Ein Spiel um Macht und Verführung

Unterstufentheater des Gymnasiums spielt Variationen zu Richard III von William Shakespeare

„Wir wollen etwas Böses spielen, was Ernsthaftes!“ Mit diesem Wunsch der Schüler begann die Theaterarbeit im Wahlkurs Schulspiel Unterstufe zu Beginn des Schuljahres und am Ende stand im Juli die Präsentation eines Stückes, in dessen Mittelpunkt einer der wahrhaft Bösen und Monströsen der europäischen Literatur stand, Richard III. aus dem gleichnamigen Werk William Shakespeares. In der Übermalung „Im Bann von Richard“ gelingt es der Autorin Helen Verburg die Handlung Shakespeares mit dem Spiel über eine Theatergruppe von Kindern und Jugendlichen, die sich mit diesem Stück auseinandersetzt zu vermengen und zu kontrastieren.

Richard (Laura Kirchgessner), als jüngster Bruder des Königs auf einer nachgeordneten Stufe der Thronfolge, weiß, dass er aufgrund seiner Hässlichkeit nie ein zufriedenes und glückliches Leben wie andere führen wird. Er setzt sich aus diesem Grund ein anderes Ziel- König zu werden, koste es, was es wolle. Mit der Unterstützung des zunächst willfährigen und später zunehmend misstrauerischen Buckingshams, überzeugt dargestellt von Neli Makalic, sowie einer gehörigen Portion List und Brutalität versucht er sein Ziel zu erreichen. Dabei schreckt er vor nichts zurück, weder vor der Zweckheirat mit seiner eben erst verwitweten Schwägerin (Marlene Morscher, Ana-Maria Tonu), noch vor Manipulation und Gewalt. Er erreicht sein Ziel, verkennt aber am Zenit seiner Macht, dass er mit seinen Intrigen nun aufhören müsste.

Im Bann des Königs

Er stolpert über seine eigenen Fallstricke, die Machtverhältnisse drehen sich und er zahlt einen hohen Preis. Doch „Im Bann von Richard“ hat eine zweite Ebene, die Auseinandersetzung einer Theatergruppe mit den Figuren Shakespeares, die nicht immer reibungslos verläuft. Die Mädchen wollen nicht mehr auf die Heirat mit einem Mann beschränkt werden, Margret (Lisa Sperber) weigert sich neuerdings, Richard zu segnen, worauf der entnervt die Rolle hinschmeißt. Gelegenheit für zwei andere Schauspieler (Persefoni Ioannidou, Niklas Weissörtel), sich im Wechsel die Rolle zu schnappen. Kein Wunder, dass der Erzähler (Lea Stadler) und später sogar Buckingham stellenweise den Überblick verlieren. Dieses Spiel im Spiel macht zum einen die Aktualität von Shakespeares Stoff deutlich, zum anderen verschärft es die Brutalität der Textvorlage durch die zunehmende Banalität des Bösen. Und spätestens mit der flammenden und berechnenden Rede Richards steht die Frage im Raum, wer heutzutage den „kleinen Leuten“ nach dem Mund redet und für sie die scheinbar beste Lösung aus dem Ärmel zieht. Am Schluss steht jedoch trotz allem die Abrechnung mit Richard, der für seine Taten zur Rechenschaft gezogen wird.

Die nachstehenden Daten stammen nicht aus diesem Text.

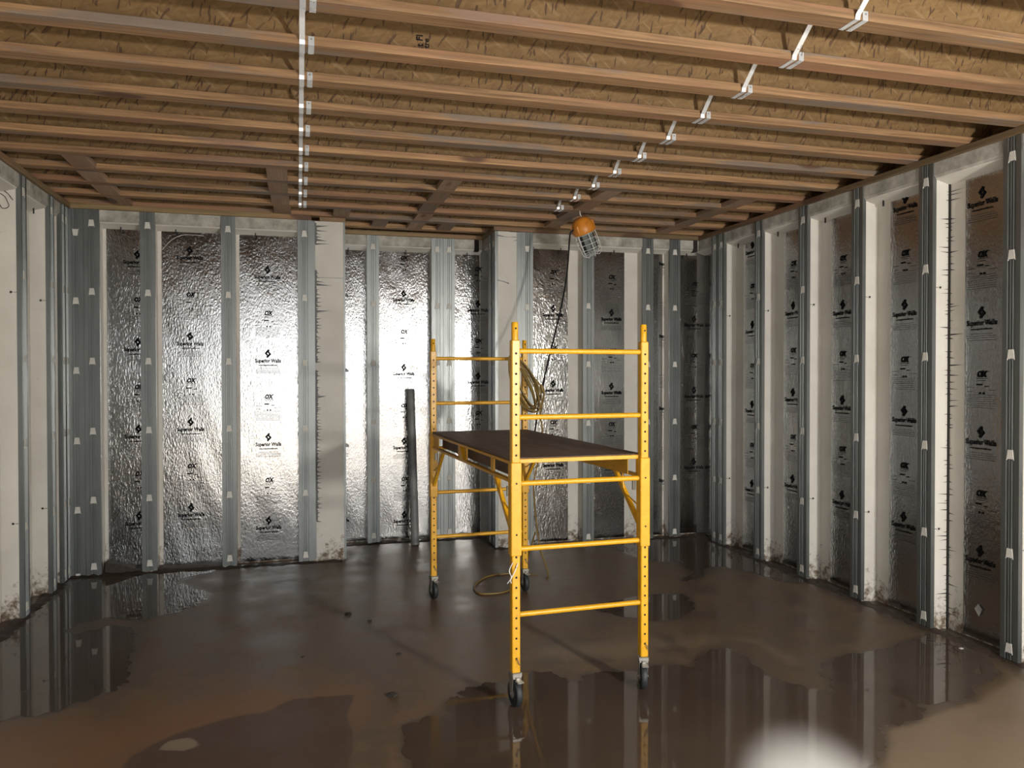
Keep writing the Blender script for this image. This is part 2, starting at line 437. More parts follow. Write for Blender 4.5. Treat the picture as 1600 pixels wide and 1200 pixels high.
LEDLIT.node_tree.nodes['Principled BSDF'].inputs['Emission Color'].default_value = (1.0, 0.97, 0.91, 1)
LEDLIT.node_tree.nodes['Principled BSDF'].inputs['Emission Strength'].default_value = 6.0
CORD = m_plain('yellow_cord_jacket', (0.22, 0.14, 0.035), 0.5)  # jacket yellow darkened to carry the shade on the coil
PIPE = m_plain('grey_pipe', (0.21, 0.21, 0.205), 0.5, var=0.18, scale=6)
PAPER = m_plain('paper_scrap', (0.52, 0.51, 0.47), 0.7)
STONE = m_plain('dark_stone', (0.03, 0.025, 0.02), 0.8, var=0.3, scale=40)
CONC = m_plain('shell_concrete', (0.30, 0.29, 0.27), 0.85)
EARTH = m_plain('bare_earth', (0.13, 0.10, 0.075), 0.9, var=0.25, scale=2)

# ------------------------------------------------------------------ floor and ground outside
def inside_dist(px, py, poly):
    """signed distance to a polygon, positive inside (numpy arrays)"""
    P = np.array(poly); d = np.full(px.shape, 1e9); ins = np.zeros(px.shape, bool)
    for i in range(len(P)):
        a, b = P[i], P[(i + 1) % len(P)]; e = b - a
        wx, wy = px - a[0], py - a[1]
        t = np.clip((wx * e[0] + wy * e[1]) / max(e @ e, 1e-9), 0, 1)
        d = np.minimum(d, np.hypot(wx - t * e[0], wy - t * e[1]))
        c = ((a[1] > py) != (b[1] > py)) & (px < (b[0] - a[0]) * (py - a[1]) / (b[1] - a[1] + 1e-12) + a[0])
        ins ^= c
    return np.where(ins, d, -d)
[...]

Dieses komplexe Gewirr von Einzelszenen und Handlungssträngen gelingt vor allem, weil dem ganzen Ensemble die Spielfreude in jedem Moment anzusehen sind. Die kleinsten Szenen werden lebendig, weil jeder Schüler sich ganz bewusst in seine Rolle begibt. So lässt dieses junge Ensemble schon Vorfreude über weitere gelungene Theaterabende mit einer der insgesamt drei Theatergruppen des Descartes-Gymnasiums entstehen. Besonders glänzten Anna Heyne als Prinz, der lange für die perfekte Sterbeszene übt und dann doch ungesehen in einem Kerker hingerichtet wird, und Persefoni Ioannidou als Richard, die das eindrückliche Spiel der Macht im Wechselspiel von Freundlichkeit, falscher Demut und Brutaltität perfekt umsetzte, in ihren Rollen. Ana- Maria Tonu als Lady Anne gelingt es die Verführbarkeit des Menschen mit sehr gekonnt eingesetzten Mitteln mimisch und gestisch darzustellen, Niklas Weissörtel verkörpert den abgebrüht- lässigen Richard kurz vor seinem Tod mit eiskaltem Sarkasmus.